Knowledge Transfer is a Critical Part of M&D Leadership Succession Planning and Preparation

November 9, 2018 | Vermeer strong Story updated by Mark D. Wyzgowski, CPA; Original author: Brad D. Baumann, CPA, Managing Principal, CLA,

Many people on the brink of retirement from manufacturing and distribution companies have been on the payrolls for decades. We’re talking 30 to 40 years at the same company, in the same department, with intimate knowledge of the company’s history, its customers, its industry and its sub-industries. So much invaluable information is warehoused in these individuals’ minds, and they are on their way out of business and into retirement. Where will all this information go? How do business owners replace key leaders (and capture their expertise) who will be walking out their doors in the next few years?
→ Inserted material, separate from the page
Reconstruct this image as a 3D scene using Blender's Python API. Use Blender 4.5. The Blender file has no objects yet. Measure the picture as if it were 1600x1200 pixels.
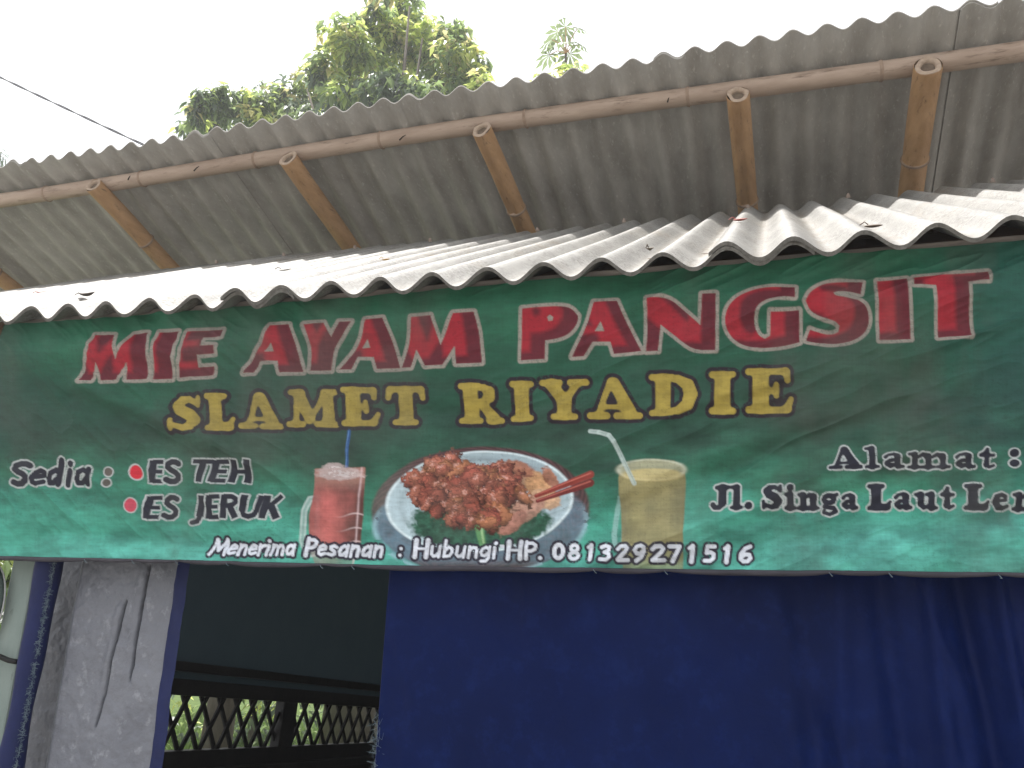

By preparing for it, of course. And preparation starts with an acknowledgement of certain inevitabilities. Whether they are baby boomers or Xers or millennials, one generation will always yield to the next. Succession will always be a factor for any business that wants to endure, and succession can be a risky prospect.

In our practice, we encourage business owners and leaders to square with the reality that one day they will indeed exit the business, and they can’t prepare for that eventuality soon enough. They don’t have to know for sure what that exit will look like (sale, transition to family, etc.), but they must begin crafting a succession plan that allows for a host of possibilities.

So whether you and your company are somewhat prepared or very unprepared for the inevitable transition of leaders, the time to plan is now. A well thought-out succession plan that includes a strong culture component, satisfies key stakeholders and provides for seamless leadership change is critical to your business’s future and the preservation of your legacy.